Deutlich knapper vorgestellt (219–280) werden als Drittes die weitaus kürzeren Fragmente P. Vindob. G 2325 (Jesu Ankündigung der Verleugnung des Petrus, vgl. Mk 14,26 f.29 f.), P. Berol. 11710 (Jesus und Natanael, Jesus als Lamm, vgl. Joh 1,49 f.29), P. Cair. 10735 (ein Engel beauftragt Josef zur Flucht nach Ägypten, vgl. Mt 2,13), P. Mert. 51 (Pharisäer lehnen die Johannestaufe ab, vgl. Lk 7,29 f.36) und P. Oxy. 1224 (neue Lehre und neue Taufe, vgl. Mk 1,27).

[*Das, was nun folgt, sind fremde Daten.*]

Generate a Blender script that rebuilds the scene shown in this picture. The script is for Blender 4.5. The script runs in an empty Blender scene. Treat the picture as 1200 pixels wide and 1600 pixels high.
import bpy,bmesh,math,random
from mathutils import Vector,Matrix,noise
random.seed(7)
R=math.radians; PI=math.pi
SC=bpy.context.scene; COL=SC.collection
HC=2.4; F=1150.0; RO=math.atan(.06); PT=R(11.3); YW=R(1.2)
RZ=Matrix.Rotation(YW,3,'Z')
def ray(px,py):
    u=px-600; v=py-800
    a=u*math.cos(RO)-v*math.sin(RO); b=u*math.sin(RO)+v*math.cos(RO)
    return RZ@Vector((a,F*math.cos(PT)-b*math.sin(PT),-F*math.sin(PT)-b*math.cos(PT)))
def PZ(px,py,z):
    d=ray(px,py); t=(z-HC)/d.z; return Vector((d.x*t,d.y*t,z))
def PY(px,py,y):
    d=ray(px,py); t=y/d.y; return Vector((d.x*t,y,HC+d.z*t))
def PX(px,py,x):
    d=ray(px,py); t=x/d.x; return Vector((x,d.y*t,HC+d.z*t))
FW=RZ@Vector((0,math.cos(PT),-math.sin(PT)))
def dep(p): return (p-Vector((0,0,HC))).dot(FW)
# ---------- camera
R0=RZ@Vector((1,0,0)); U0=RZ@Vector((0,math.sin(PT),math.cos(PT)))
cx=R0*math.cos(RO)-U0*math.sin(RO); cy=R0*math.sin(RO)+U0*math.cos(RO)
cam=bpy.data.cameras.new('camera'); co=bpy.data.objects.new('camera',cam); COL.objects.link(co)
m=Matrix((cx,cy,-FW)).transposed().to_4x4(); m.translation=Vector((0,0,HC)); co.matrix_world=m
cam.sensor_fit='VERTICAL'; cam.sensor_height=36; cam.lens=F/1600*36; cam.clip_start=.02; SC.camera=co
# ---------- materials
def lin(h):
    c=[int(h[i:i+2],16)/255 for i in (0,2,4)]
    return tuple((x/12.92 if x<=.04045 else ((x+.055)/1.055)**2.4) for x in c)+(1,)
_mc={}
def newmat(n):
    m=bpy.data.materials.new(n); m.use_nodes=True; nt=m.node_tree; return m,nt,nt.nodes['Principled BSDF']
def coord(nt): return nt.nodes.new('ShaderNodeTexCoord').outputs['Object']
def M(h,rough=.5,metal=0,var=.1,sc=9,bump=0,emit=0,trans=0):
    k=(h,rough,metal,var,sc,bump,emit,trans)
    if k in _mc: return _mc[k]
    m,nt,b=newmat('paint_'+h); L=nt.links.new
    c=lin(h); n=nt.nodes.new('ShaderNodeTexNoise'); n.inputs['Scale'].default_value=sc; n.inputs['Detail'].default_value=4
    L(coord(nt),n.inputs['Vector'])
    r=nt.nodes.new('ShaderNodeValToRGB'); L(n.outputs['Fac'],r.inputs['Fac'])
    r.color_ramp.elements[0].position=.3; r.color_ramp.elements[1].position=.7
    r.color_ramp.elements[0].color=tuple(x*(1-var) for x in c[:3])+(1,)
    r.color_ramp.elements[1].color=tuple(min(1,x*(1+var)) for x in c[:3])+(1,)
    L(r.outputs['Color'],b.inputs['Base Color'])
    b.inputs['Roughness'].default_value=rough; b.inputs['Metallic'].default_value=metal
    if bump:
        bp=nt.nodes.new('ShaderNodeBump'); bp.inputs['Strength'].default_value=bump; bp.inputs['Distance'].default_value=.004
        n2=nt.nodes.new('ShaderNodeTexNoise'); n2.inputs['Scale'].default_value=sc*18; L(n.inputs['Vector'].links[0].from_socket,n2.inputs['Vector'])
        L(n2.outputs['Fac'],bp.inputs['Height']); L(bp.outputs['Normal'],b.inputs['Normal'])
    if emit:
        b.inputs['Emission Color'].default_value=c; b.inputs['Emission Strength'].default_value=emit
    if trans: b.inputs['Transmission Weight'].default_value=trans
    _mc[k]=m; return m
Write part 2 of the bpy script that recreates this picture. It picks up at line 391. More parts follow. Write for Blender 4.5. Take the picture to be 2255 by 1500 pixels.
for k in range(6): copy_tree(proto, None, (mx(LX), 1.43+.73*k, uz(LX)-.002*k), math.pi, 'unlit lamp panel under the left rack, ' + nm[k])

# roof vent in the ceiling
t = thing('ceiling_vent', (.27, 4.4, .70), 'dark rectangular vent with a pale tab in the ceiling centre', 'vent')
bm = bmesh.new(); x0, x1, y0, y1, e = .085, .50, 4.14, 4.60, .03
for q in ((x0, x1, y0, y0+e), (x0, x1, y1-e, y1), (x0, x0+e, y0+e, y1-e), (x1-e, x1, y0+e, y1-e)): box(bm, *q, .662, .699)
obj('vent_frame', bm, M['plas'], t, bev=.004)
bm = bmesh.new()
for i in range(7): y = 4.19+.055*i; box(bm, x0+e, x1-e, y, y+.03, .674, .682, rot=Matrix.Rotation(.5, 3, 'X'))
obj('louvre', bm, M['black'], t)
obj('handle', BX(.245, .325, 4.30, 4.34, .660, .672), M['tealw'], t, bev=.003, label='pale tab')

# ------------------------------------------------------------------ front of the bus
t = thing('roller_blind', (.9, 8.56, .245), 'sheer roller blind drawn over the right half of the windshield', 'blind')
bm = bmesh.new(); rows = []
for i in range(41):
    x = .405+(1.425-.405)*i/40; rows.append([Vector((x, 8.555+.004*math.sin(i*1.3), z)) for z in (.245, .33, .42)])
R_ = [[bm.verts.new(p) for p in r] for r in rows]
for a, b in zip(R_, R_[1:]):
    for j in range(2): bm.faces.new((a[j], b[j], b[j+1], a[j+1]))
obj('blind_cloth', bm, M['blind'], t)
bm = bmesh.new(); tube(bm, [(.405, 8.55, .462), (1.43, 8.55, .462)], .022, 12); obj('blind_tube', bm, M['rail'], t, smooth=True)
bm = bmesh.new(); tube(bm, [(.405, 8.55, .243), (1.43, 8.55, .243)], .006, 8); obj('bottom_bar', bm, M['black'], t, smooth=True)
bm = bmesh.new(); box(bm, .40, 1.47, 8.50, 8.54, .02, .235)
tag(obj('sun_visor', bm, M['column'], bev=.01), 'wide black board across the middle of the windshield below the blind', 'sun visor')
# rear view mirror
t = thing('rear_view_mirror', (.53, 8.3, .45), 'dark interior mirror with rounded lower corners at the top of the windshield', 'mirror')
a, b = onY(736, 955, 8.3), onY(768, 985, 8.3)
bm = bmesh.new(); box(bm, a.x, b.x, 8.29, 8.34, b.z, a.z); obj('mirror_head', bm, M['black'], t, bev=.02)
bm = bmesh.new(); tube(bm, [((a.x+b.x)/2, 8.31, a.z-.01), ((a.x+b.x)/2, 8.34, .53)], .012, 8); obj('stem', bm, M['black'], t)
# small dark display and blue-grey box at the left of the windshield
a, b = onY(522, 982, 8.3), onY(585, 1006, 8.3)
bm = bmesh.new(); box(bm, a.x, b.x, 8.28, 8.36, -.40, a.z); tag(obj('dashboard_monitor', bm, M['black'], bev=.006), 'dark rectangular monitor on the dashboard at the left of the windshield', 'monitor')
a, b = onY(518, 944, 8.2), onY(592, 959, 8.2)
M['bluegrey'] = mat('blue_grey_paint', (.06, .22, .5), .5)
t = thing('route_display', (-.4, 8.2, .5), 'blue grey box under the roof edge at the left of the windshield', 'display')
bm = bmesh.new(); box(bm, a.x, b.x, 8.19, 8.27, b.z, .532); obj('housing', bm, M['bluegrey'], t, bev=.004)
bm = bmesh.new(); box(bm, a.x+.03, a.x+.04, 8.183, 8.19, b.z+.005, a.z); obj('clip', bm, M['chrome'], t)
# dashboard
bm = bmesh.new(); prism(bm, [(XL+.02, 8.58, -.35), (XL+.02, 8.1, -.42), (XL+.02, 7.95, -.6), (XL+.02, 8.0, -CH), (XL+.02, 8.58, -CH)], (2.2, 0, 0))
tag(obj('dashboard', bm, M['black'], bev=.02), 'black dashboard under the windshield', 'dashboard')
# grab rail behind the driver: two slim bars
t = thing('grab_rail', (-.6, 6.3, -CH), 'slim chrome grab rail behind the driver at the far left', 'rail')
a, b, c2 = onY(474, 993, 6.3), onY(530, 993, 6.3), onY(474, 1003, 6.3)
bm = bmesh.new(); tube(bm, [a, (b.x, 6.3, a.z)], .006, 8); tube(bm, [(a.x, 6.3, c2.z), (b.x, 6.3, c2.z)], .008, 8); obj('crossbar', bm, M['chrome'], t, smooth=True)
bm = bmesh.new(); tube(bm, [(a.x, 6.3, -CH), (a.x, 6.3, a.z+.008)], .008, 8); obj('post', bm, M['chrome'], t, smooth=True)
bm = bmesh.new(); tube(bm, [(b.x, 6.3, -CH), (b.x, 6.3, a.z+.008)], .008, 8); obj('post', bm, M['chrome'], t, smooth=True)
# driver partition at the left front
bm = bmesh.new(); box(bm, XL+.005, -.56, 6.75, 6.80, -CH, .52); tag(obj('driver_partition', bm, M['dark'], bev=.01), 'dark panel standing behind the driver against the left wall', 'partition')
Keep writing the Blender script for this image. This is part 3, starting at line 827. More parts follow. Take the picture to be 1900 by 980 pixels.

Mit den »Fragments of an Unknown Gospel« (P. Egerton 2 mit P. Köln 225), dem »Fragment of an Uncanonical Gospel« (P. Oxy. 840) und fünf »Other Gospel Fragments« wurden überaus interessante Evangelienfragmente in einem handlichen, ansprechend gestalteten Auswahlband vereint. Je nach Fragment findet man eine Einleitung zur Fund- und bisherigen Forschungsgeschichte, eine Fragmentbeschreibung, den kritisch edierten Text, eine Übersetzung mit Anmerkungen, einen ausführlichen Kommentar nach dem aktuellen Stand der Erforschung sowie Fotos in Form von 15 Plates mit Schwarzweißbildern (nach S. 140 und 236). Die Bilder sind nicht maßstabsgerecht und teilweise vergrößert; ein Vergleichsmaßstab ist leider nur in wenigen Fällen beigegeben (Plates 9–11). Am Beginn des Buches finden sich Vorworte durch die Reihenherausgeber (V–XI) und die Herausgeber des Bandes (XIII f.), ferner Inhalts-, Abkürzungs- und Abbildungsverzeichnis (XV–XX) so­wie eine Einführung (1–8); am Ende stehen Indizes zu antiken Quellen und modernen Verfassern. Der Verzicht auf eine gemeinsame Bibliographie (außer in Kurzform: 6–8) bietet den Vorteil eines schnellen und präzisen Einstiegs in das Studium der einzelnen Texte. Damit liegt ein handliches Büchlein für Seminare, Vorlesungen, weitere Forschungen oder auch für die Hand von Studierenden vor. Es ist dicht geschrieben und wird einen festen Platz einnehmen in Studierzimmern und Bibliotheken.